ツクヨミ

晩春のツクヨミのレビュー・感想・評価

晩春(1949年製作の映画)
4.8
"結婚が女の幸せ"って誰が言ったの…?
妻を亡くした周吉は娘の紀子と2人暮らしの生活を送る。そんな折に自分の存在が娘を結婚から遠ざけているのではないかと思った父は見合い話を探していく…
小津安二郎監督作品。"紀子三部作"の第1作目、今回も原節子が結婚に悩む姿を描いており"麦秋"と似た作品かと思ったが、また違った境遇と着地点の違いに感嘆しました。

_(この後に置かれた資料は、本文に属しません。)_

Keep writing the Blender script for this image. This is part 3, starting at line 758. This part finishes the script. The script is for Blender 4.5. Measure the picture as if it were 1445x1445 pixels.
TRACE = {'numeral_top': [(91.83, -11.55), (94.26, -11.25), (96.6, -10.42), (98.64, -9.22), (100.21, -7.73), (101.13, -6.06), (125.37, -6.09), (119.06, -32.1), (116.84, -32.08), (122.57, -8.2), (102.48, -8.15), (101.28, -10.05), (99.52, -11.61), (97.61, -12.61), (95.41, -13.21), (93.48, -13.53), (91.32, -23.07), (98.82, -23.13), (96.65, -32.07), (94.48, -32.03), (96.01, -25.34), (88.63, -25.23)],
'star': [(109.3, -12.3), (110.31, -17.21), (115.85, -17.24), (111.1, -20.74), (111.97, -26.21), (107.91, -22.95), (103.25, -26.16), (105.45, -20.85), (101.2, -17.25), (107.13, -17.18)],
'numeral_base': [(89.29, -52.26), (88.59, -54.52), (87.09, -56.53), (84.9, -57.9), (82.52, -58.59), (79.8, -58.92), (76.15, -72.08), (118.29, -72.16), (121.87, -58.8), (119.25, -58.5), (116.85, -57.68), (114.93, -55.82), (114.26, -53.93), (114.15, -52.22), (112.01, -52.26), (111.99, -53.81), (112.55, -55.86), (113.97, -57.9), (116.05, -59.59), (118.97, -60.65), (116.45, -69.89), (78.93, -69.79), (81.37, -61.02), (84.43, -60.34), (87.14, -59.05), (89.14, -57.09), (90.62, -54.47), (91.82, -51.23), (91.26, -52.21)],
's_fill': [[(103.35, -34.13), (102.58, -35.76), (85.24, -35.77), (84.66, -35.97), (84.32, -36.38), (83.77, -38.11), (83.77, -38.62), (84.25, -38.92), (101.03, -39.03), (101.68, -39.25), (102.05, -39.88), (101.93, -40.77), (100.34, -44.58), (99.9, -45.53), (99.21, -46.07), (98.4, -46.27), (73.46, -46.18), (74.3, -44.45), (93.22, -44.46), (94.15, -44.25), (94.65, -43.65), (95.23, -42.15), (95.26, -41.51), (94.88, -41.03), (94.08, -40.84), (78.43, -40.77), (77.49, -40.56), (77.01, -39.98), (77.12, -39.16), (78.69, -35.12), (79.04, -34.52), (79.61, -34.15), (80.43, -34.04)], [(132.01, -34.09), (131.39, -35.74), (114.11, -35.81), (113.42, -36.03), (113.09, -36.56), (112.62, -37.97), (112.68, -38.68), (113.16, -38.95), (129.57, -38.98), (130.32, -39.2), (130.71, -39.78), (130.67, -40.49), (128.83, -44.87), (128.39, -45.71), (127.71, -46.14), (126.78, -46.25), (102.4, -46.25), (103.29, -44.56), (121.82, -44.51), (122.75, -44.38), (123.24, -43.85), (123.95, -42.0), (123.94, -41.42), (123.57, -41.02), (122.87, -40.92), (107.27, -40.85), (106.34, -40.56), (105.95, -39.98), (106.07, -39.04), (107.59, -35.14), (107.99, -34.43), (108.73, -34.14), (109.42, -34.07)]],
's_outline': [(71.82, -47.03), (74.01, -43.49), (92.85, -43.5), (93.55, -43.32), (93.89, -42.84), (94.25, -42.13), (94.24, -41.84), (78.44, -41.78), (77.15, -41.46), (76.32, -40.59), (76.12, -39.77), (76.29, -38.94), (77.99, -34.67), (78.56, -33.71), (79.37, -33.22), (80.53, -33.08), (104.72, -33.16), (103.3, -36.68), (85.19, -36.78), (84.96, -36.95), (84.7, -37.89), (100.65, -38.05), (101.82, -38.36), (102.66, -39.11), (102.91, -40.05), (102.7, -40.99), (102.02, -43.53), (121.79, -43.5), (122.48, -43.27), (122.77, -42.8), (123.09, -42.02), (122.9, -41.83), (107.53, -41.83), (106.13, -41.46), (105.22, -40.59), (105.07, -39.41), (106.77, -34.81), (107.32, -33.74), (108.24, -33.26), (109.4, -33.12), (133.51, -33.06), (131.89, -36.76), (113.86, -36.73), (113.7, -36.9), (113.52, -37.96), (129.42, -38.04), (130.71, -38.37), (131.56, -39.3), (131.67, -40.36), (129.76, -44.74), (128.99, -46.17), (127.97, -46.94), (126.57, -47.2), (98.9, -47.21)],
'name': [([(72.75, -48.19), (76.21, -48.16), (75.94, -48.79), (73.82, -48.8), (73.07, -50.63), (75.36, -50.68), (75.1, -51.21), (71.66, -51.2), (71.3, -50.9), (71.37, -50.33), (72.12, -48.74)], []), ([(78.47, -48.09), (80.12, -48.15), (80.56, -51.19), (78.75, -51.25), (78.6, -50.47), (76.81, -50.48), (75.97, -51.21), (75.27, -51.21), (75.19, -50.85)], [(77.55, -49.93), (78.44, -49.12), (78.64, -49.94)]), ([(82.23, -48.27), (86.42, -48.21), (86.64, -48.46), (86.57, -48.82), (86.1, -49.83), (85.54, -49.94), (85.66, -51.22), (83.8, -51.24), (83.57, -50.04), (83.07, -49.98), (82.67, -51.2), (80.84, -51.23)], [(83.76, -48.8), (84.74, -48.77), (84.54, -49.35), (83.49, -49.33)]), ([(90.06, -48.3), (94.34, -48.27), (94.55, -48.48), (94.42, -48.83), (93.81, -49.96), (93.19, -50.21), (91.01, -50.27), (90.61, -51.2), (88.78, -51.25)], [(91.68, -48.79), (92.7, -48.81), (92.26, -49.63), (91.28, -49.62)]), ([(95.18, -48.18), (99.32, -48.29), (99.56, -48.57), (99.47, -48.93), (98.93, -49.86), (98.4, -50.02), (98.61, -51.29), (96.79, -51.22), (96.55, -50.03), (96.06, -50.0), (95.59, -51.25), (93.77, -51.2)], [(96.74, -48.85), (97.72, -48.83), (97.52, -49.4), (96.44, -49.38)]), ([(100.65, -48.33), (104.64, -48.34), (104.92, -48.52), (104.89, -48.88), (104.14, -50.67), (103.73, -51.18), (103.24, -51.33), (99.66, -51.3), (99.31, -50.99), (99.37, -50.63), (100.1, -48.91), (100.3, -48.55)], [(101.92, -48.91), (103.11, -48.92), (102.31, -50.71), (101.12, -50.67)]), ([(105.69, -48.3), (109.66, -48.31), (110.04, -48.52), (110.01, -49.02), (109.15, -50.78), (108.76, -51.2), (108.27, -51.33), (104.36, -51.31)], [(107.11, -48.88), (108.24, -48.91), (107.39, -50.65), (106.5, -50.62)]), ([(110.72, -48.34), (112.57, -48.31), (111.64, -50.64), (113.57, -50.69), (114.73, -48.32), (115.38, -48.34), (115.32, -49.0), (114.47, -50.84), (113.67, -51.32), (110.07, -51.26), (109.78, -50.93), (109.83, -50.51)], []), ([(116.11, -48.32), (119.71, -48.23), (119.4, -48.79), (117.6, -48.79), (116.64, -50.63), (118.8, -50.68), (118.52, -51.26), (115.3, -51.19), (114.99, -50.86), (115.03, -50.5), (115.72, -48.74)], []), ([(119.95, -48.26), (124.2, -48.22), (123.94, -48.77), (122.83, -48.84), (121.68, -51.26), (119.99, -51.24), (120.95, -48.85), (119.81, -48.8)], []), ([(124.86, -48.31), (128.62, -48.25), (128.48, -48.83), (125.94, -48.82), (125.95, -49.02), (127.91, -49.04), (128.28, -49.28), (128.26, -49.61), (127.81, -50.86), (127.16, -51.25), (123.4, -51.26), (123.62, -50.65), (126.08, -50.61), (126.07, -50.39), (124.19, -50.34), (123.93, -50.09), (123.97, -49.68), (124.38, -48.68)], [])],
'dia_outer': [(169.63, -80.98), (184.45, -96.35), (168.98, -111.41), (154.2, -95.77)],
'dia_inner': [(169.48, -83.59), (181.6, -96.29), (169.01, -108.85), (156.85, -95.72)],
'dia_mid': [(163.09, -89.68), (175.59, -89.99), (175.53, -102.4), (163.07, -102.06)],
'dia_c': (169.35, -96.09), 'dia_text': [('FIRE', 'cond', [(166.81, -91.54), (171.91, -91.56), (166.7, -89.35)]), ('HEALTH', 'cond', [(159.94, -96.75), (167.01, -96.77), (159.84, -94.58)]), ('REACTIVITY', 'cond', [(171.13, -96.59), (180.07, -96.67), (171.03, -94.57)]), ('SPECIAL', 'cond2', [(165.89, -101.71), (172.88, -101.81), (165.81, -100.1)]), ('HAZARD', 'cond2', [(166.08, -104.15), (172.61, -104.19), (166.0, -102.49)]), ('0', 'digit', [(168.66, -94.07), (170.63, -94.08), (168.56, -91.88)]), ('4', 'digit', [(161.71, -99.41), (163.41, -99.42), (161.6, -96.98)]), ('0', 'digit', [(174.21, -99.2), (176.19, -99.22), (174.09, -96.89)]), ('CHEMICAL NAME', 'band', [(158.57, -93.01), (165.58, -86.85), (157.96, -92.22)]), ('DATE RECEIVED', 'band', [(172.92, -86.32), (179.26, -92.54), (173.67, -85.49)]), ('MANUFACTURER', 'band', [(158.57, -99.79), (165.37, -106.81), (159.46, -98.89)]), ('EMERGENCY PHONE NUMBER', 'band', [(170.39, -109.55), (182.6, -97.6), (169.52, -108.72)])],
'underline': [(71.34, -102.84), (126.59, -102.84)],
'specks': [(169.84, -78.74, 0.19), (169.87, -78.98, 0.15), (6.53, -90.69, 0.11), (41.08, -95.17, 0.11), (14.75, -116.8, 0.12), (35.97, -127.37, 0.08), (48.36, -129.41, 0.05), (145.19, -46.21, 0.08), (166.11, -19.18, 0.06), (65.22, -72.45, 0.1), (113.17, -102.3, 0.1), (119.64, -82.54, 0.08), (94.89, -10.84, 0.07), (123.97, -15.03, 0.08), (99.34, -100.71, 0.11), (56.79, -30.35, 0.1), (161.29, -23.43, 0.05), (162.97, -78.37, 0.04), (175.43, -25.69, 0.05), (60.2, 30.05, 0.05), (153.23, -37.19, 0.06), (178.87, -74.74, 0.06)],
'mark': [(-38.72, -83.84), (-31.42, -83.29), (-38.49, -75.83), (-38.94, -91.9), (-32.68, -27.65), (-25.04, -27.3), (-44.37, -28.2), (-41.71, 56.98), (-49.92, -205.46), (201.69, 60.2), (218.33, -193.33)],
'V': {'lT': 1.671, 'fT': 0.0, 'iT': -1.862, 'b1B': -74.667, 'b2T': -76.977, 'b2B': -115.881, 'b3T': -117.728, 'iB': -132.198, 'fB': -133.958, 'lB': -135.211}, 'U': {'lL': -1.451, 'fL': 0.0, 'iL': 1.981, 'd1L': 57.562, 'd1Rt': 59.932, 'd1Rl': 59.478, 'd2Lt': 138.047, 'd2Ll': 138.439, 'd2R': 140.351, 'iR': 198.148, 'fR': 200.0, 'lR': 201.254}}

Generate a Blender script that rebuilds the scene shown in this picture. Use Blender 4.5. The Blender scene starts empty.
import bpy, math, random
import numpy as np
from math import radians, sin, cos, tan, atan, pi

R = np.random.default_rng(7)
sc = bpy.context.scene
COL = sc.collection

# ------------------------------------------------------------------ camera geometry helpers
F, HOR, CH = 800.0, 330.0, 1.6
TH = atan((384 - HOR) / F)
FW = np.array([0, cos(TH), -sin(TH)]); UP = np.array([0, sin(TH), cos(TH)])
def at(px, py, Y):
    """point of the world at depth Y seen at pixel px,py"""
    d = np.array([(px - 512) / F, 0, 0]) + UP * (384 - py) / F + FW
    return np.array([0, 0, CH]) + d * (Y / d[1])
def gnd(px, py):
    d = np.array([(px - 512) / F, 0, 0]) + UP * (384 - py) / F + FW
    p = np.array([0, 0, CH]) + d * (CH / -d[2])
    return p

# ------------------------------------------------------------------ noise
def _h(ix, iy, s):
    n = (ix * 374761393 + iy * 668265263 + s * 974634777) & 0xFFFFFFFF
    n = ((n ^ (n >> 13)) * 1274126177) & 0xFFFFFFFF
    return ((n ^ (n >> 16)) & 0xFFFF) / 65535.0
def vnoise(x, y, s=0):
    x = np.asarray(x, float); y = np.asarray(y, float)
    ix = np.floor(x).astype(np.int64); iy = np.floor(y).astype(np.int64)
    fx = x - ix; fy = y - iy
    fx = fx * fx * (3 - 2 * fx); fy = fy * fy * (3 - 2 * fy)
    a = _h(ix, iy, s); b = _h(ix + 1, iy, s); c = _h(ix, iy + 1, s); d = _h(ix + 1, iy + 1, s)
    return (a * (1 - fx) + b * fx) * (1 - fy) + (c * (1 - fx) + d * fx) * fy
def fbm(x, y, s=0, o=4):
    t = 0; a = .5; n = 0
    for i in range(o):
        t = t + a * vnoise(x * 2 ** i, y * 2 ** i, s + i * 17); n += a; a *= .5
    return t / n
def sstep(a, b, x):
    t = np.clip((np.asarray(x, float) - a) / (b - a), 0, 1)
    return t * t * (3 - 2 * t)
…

まず父と娘の関係性、父は自分が娘を縛りつけているのではないかと思い見合い話を切り出す、それに対し娘は父が1人になってしまうのが恐ろしいのと父との生活を愛してやまない感情があり結婚したくない…この思惑の違いの衝突をやんわりと描いていく構図が素晴らしい。
そして今回は原節子の演技が素晴らしかった。特に能を鑑賞するシーンの表情演技…舞台鑑賞中もあって喋ることができない状況でとんでもない状況を確信してしまった紀子が驚きと悲しみを隠せず、しまいには受け止めるしかないという心情の過程を表情だけで表していて驚嘆しましたね。また父が再婚することを本人から聞くシーンの苛立ちと悲しみが詰まった表情も凄かった…小津安二郎監督が何度も起用する理由がわかった気がする。
そして小津安二郎監督といえばのローポジションショットは相変わらず健在、日本家屋内を撮るなら絶対に間違いない安心感…背景を見るだけでなんか癒されるんだよな。
原節子の感情に共感せざるを得ないストーリーに涙し、ローポジションによるカットに癒される。小津安二郎監督と原節子のタッグで一番好きかもしれない作品でした。